Capital Area Transit will actually provide the bus and drivers for the system.

"It takes a while for people to become familiar with the service and begin to use it. Once the service has been here for a couple years and it's established, if ridership doesn't develop, then we'll be working with the community to decide what to do with the service," says PennDOT's Toby Fauver.

A 2012 study found more than 35,000 people would ride the bus in a year.

The state is providing $186,246 to run the service each year for the next three years.

PennDOT Secretary Barry Schoch says near the end of the three year trial, the agency will meet with various partners and see if they're interested in helping to fund the service moving forward.

Some might question why increased gasoline taxes are going to public transportation and not road improvements.

"The entire system is cross subsidized. We're supporting a business development district here, we're supporting an educational facility. The reality is a prosperous Pennsylvania and a prosperous Carlisle benefits the residents of Pennsylvania and benefits all of us. And that's the same argument I've talked about all along," says PennDOT Secretary Barry Schoch.

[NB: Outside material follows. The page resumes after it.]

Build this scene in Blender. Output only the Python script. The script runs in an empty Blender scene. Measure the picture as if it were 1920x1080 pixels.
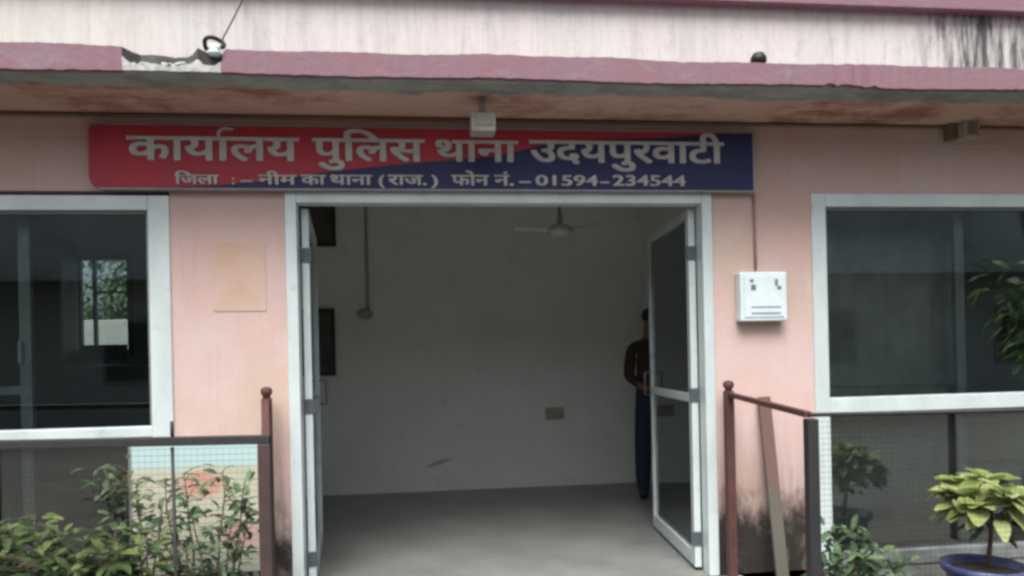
import bpy, bmesh, math, random
from mathutils import Vector, Matrix
R = math.radians
random.seed(7)
S = bpy.context.scene
COL = S.collection

# ------------------------------------------------------------------ camera
F_PX, YAW, ROLL = 1400.0, math.atan(1400 / 11740), 0.022
PX0, PY0 = 960.0, 665.0
CAM = Vector((-4.118 * math.tan(YAW), -4.118, 1.289))
cd = bpy.data.cameras.new('camera')
cam = bpy.data.objects.new('camera', cd); COL.objects.link(cam)
cam.location = CAM
cam.matrix_world = Matrix.Translation(CAM) @ Matrix.Rotation(-YAW, 4, 'Z') @ Matrix.Rotation(R(90), 4, 'X') @ Matrix.Rotation(-ROLL, 4, 'Z')
cd.sensor_width = 36; cd.lens = F_PX / 1920 * 36
cd.shift_y = (PY0 - 540) / 1920
cd.clip_start = 0.05; cd.clip_end = 500
S.camera = cam

def at(px, py, Y):
    """the point of the plane y = Y that the photograph shows at pixel px, py"""
    a, b = px - PX0, PY0 - py
    u = a * math.cos(ROLL) + b * math.sin(ROLL); v = -a * math.sin(ROLL) + b * math.cos(ROLL)
    d = Vector((math.sin(YAW) * F_PX + math.cos(YAW) * u, math.cos(YAW) * F_PX - math.sin(YAW) * u, v))
    return CAM + d * ((Y - CAM.y) / d.y)

# ------------------------------------------------------------------ sky, sun, exposure
SUN_EL, SUN_AZ = R(58), R(194)          # azimuth from +Y towards +X
w = bpy.data.worlds.new('World'); S.world = w; w.use_nodes = True
wn = w.node_tree
bg = wn.nodes['Background']
sky = wn.nodes.new('ShaderNodeTexSky'); sky.sky_type = 'NISHITA'; sky.sun_disc = False
sky.sun_elevation = SUN_EL; sky.sun_rotation = SUN_AZ
sky.air_density = 0.8; sky.dust_density = 5.0; sky.ozone_density = 0.6
hs = wn.nodes.new('ShaderNodeHueSaturation'); hs.inputs['Saturation'].default_value = 0.5
wn.links.new(sky.outputs[0], hs.inputs['Color']); wn.links.new(hs.outputs[0], bg.inputs['Color'])
bg.inputs['Strength'].default_value = 0.09
sl = bpy.data.lights.new('sun', 'SUN'); sl.energy = 2.0; sl.angle = R(38); sl.color = (1, 0.97, 0.93)
sun = bpy.data.objects.new('sun', sl); COL.objects.link(sun)
sd = Vector((math.sin(SUN_AZ) * math.cos(SUN_EL), math.cos(SUN_AZ) * math.cos(SUN_EL), math.sin(SUN_EL)))
sun.rotation_euler = sd.to_track_quat('Z', 'Y').to_euler()
S.view_settings.view_transform = 'Standard'; S.view_settings.look = 'None'
S.view_settings.gamma = 1.0; S.view_settings.exposure = 1.3
S.cycles.filter_width = 3.0
S.cycles.max_bounces = 10; S.cycles.transparent_max_bounces = 16
S.cycles.caustics_reflective = False; S.cycles.caustics_refractive = False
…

"The fact [is] that the entire system is cross subsidized. The entire system."

Fauver says 2 other similar "demonstrations", or trial runs, are going on in other parts of the state. He emphasizes that throughout the trial, schedules, routes and stops may be tinkered with to provide the best possible service and give the system the best chance at success.

Fauver expects the service in Carlisle to be up and running in 4-6 weeks. Bus stop signs will go up, and a website will provide information.